Молчали разбитые жернова. У нас еще была ступа, макитры, горшки. Мать со свекровью подсчитывали ресурсы, примерялись. Дотянуть бы как-нибудь до «зеленого хлеба». Тяжело было тянуть. Шесть душ, из них четверо нас, молотильщиков — только подавай. Сварит мама болтушку из коры да опилок, чем-нибудь вроде молочка из конопляного семени забелит — такая вкуснятина! «Ешьте-ешьте!» — угощает бабушка. Приходилось. А то еще меленькие, точно горох, галушечки. Наешься, живот как барабан, а тебя так и клонит. А день весенний — точно год: вола бы съел. Хоть бы кусочек хлеба, хоть корочку. «Хлеба, хлеба», — это самые маленькие. «Ну ешьте меня…» — сердится мама. А утром рано на работу, в поле — навоз заготавливать, сушить куриный помет, к весенней посевкампании готовиться. <…>

Особенно тяжко стало с наступлением весны. Люди сделались безразличными ко всему. Единственная цель — насытиться. Затравленный взгляд, одутловатые лица, опухшие ноги. Они уже не могли ходить, еле-еле передвигались. Сила земного притяжения влекла вниз. Те, кто еще мог залезть на дерево, сбрасывали гнезда грачей, подбирали птенцов, вытягивали водоросли из пруда. Каждый хотел жить и карабкался как мог. Спасала лебеда. И каких только яств не готовили из нее <…>.
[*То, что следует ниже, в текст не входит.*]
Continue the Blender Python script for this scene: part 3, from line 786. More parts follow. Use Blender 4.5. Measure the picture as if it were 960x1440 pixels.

Жить. Опухшие долго не держались, их уже ничто не могло спасти. Опухоль сходила, люди высыхали, как щепки, и умирали. Голод испытывал крестьянские души. Люди уже знали, что это такое, ведь не так давно, в 1921 году, в наши села прибывали голодные с Поволжья, им давали хлеб, а детям-сиротам — пристанище. Тогда Ленин бросил клич о помощи голодающим. И их спасли. Теперь — тишина. О голоде говорят разве что «классовые враги», которые хотят опорочить Соввласть.

— Мы уже вступили в период завершения строительства социализма, — говорили нам в школе.

— На полях ХТЗ…

— Пущен ЧТЗ…

— Открыт Беломорско-Балтийский канал имени И. В. Сталина! Награждено много народу во главе с Ягодой…

Желтеет рожь. Две недели желтеет, потом еще две наливается колос, еще две — дозревает. Потом жатва. Сколько еще времени надо ждать? А сегодня уже умирают один за другим. Запряженная парой тощих лошадок телега подбирает покойников. Направо — православное кладбище, налево — католическое. Ни попа, ни ксендза (ему пришили шпионство), ни музыкантов. Только печаль — молчаливая, тихая. В чем помер, в том и бросили в яму, без гроба, без поминок, без девятин, без сороковин…

Вон они, там, справа и слева. Люди, чьи имена забыты, ибо никто их не считал, не заносил в церковные грамоты. Одни насчитывают 300, другие больше — 500 душ. Это зона печали, забвения. А ведь в былые времена у неграмотных, темных, забитых крестьян-хлеборобов была память. <…> Когда-то за могилы предков шли на кровавые войны. Память — это признак культуры, морали, гуманизма. Неужто мы такие беспамятные?

Губенко Григорий Захарович родился в 1908 году, учитель, награжден орденом Ленина.

После окончания Глуховского педагогического техникума в 1931 году мне довелось работать в Знаменском районе Кировоградской области. <…>

Для меня уже в сентябре очень остро встала проблема питания. Хотя учителям и полагалось выдавать пуд муки на месяц, однако найти этот пуд никак не могли. Наконец решили повторно перемолачивать солому — может, там что-нибудь еще осталось. Намолотили куколя и плевел, изредка проскакивали и сплющенные зернышки. Рыдали по такому вот пуду. <…>

В деревне только и разговоров о том, что надвигается голод. <…> Кое у кого на огородах были полоски, засеянные рожью и ячменем, но надежда была на картошку и свеклу. Однако на каждого навесили еще и план сдачи картофеля, а к тому же — налоги. Изобретательные деревенские управители по пять раз за ночь вызовут в сельсовет, чтобы напомнить про долг.

Посмотришь на перемене, что едят дети, и страшно становится: хлеба почти ни у кого не было, ели печеную тыкву или картофелину, кто-то усердно грызет кусочек подсолнухового жмыха. Бывало, какой-нибудь из ребят подойдет ко мне и протянет кусочек жмыха. Видели, что и мы, учителя, живем впроголодь. До Нового года еще почти все дети на переменах что-то жевали. У многих уже появились круги под глазами, у большинства личики бледные, изможденные.